DIRECTIONS FOR THIS TASK
Starting with the first line of the data that follows, transcribe every line verbatim until the line containing "scene.camera = cam_o" has been transcribed.

MATERIAL PROVIDED

+---+

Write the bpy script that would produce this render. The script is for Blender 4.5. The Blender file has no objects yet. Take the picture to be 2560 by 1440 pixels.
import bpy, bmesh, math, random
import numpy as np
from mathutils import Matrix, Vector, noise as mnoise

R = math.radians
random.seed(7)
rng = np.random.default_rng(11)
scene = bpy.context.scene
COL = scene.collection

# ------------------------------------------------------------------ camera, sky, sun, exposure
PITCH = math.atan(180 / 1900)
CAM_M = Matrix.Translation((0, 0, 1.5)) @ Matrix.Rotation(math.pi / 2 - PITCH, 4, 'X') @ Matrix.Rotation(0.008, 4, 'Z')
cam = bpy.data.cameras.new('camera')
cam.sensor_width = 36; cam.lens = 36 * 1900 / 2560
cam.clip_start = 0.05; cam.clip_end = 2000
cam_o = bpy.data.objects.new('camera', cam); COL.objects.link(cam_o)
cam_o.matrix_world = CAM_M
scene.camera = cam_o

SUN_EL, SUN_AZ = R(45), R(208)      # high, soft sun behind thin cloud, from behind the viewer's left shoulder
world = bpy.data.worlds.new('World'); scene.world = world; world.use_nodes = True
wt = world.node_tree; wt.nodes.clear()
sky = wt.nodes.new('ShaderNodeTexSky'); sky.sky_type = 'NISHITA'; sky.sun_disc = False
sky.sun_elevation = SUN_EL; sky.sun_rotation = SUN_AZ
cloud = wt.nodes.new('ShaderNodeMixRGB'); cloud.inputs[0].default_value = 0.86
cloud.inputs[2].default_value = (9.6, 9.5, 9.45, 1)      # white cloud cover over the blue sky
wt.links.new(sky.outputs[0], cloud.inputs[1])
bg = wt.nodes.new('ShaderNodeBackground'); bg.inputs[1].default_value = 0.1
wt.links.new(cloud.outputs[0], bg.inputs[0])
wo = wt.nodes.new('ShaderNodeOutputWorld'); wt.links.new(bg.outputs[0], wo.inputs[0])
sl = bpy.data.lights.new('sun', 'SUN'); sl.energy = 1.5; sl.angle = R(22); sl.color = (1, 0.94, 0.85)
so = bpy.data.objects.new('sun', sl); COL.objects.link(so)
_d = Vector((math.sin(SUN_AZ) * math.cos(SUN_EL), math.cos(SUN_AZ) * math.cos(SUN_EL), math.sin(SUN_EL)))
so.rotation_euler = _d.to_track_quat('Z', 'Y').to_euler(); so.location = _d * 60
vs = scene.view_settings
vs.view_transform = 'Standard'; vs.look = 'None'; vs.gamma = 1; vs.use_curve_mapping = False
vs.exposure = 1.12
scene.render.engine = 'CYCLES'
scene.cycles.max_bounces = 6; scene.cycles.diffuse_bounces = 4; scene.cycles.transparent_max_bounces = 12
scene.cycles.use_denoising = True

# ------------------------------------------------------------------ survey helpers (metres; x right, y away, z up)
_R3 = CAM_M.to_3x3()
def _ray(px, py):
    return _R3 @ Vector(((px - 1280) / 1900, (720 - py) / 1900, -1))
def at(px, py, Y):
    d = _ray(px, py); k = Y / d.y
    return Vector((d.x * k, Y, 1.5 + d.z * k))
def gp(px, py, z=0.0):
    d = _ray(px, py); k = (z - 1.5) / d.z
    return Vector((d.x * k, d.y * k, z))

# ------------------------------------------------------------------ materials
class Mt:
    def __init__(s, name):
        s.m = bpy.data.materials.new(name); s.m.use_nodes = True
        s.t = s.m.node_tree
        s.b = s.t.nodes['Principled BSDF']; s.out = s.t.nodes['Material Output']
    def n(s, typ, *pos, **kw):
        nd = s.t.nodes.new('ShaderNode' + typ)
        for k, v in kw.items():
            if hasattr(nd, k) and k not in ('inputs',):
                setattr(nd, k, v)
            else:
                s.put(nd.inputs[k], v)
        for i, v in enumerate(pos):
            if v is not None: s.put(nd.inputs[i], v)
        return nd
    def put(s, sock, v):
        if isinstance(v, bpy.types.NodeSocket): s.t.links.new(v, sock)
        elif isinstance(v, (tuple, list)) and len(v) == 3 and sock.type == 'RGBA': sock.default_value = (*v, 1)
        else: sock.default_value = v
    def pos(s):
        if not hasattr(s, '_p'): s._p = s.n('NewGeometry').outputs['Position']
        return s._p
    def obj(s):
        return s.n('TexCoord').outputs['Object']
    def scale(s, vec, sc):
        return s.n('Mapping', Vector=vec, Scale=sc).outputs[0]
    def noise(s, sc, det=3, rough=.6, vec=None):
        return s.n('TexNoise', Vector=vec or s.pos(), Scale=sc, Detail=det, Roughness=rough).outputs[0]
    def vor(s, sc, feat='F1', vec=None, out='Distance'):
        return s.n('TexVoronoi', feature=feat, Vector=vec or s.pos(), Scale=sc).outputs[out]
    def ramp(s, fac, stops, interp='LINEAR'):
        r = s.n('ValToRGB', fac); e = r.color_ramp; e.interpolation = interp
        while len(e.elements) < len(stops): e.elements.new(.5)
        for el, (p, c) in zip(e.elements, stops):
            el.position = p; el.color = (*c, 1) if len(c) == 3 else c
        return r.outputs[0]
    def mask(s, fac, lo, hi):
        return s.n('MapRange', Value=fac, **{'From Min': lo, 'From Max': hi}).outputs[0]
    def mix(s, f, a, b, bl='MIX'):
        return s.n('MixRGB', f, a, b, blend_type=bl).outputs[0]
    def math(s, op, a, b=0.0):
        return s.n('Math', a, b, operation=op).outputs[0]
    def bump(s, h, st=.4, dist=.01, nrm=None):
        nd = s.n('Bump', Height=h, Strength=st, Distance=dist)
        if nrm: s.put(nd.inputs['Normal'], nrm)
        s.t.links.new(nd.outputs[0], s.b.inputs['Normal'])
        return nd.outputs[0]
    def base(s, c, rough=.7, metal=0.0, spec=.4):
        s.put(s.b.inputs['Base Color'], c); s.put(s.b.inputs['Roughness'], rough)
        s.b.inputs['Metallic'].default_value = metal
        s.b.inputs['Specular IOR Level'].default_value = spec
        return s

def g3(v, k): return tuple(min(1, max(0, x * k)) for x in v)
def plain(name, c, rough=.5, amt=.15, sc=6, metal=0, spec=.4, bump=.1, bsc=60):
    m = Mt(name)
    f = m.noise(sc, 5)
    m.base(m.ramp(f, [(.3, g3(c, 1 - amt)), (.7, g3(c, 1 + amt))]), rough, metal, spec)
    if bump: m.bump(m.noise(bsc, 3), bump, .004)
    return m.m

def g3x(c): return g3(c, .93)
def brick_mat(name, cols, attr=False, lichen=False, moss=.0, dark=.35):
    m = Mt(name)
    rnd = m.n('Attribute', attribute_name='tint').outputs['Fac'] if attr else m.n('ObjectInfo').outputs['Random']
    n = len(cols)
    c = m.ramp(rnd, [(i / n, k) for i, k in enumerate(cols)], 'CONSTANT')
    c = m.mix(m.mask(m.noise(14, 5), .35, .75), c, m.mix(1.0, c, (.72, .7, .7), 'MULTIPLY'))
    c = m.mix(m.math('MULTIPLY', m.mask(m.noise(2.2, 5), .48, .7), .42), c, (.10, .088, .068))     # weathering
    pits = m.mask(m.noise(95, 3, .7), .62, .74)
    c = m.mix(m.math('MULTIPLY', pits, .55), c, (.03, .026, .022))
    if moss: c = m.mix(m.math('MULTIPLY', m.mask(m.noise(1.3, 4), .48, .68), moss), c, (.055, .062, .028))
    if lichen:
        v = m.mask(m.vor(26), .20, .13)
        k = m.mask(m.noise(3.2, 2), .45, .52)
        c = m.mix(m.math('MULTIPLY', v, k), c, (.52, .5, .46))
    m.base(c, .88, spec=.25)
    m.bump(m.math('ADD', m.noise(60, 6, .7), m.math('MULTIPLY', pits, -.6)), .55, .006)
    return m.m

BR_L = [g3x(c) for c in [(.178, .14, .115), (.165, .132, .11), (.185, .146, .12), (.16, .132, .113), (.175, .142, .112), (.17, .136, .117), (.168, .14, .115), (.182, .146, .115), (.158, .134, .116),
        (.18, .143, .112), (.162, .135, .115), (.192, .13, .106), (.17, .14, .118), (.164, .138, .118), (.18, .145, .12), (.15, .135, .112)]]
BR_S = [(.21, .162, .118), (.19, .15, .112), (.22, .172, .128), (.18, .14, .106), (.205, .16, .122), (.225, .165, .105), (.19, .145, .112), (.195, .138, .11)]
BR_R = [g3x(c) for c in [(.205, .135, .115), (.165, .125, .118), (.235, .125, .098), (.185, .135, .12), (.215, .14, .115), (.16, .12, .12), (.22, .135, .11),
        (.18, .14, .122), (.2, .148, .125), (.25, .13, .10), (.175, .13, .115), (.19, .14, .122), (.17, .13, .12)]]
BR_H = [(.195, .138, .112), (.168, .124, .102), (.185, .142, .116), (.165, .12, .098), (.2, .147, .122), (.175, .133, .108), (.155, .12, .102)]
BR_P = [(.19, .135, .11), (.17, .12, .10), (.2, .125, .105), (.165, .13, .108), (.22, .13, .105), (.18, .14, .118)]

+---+

ANSWER TO THIS TASK
Write the bpy script that would produce this render. The script is for Blender 4.5. The Blender file has no objects yet. Take the picture to be 2560 by 1440 pixels.
import bpy, bmesh, math, random
import numpy as np
from mathutils import Matrix, Vector, noise as mnoise

R = math.radians
random.seed(7)
rng = np.random.default_rng(11)
scene = bpy.context.scene
COL = scene.collection

# ------------------------------------------------------------------ camera, sky, sun, exposure
PITCH = math.atan(180 / 1900)
CAM_M = Matrix.Translation((0, 0, 1.5)) @ Matrix.Rotation(math.pi / 2 - PITCH, 4, 'X') @ Matrix.Rotation(0.008, 4, 'Z')
cam = bpy.data.cameras.new('camera')
cam.sensor_width = 36; cam.lens = 36 * 1900 / 2560
cam.clip_start = 0.05; cam.clip_end = 2000
cam_o = bpy.data.objects.new('camera', cam); COL.objects.link(cam_o)
cam_o.matrix_world = CAM_M
scene.camera = cam_o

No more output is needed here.